ERICA JONG "HOW DARE A WOMAN WRITE ABOUT HERSELF"

Erica Jongs' "Fear of Flying" was a book I read several times over the years since in came out on the heels of the 1970's feminist movement. The first read, amazingly perhaps for a woman who is not Jewish, a New Yorker, married, rich, or especially literary at the time, was a story I could relate to. Marketed for the sexuality (which is barely explicit) and considered controversial, I recall one marketing blurb that suggested that we (Americans? people? men?) didn't know women "Thought Like That." Like what? Exactly how distanced from our own bodies were we thought to be? Like saints, like ghosts...
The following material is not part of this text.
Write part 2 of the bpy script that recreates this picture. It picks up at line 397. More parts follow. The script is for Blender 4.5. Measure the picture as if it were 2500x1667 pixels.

I remember I had a male friend that saw me carrying the paperback around and said, "Oh that's that book by that crazy woman about a crazy woman." Hmm. The same male friend said I was "too liberated." (His wife wasn't. She knew her place as a stay at home mom and I came to find out he cheated on her.)




Over the years I've found Erica's Jongs nonfiction, in particular her essays about what it is to be a writer - a "woman writer," more interesting to me and inspirational than her fiction. This is a YouTube video about the punishment for success and celebrity in our culture...

Is it more difficult to be accepted as a "woman writer" than a "man writer?" I suppose yes in that we find "woman writer" is not silly to say and "man writer" is silly to say.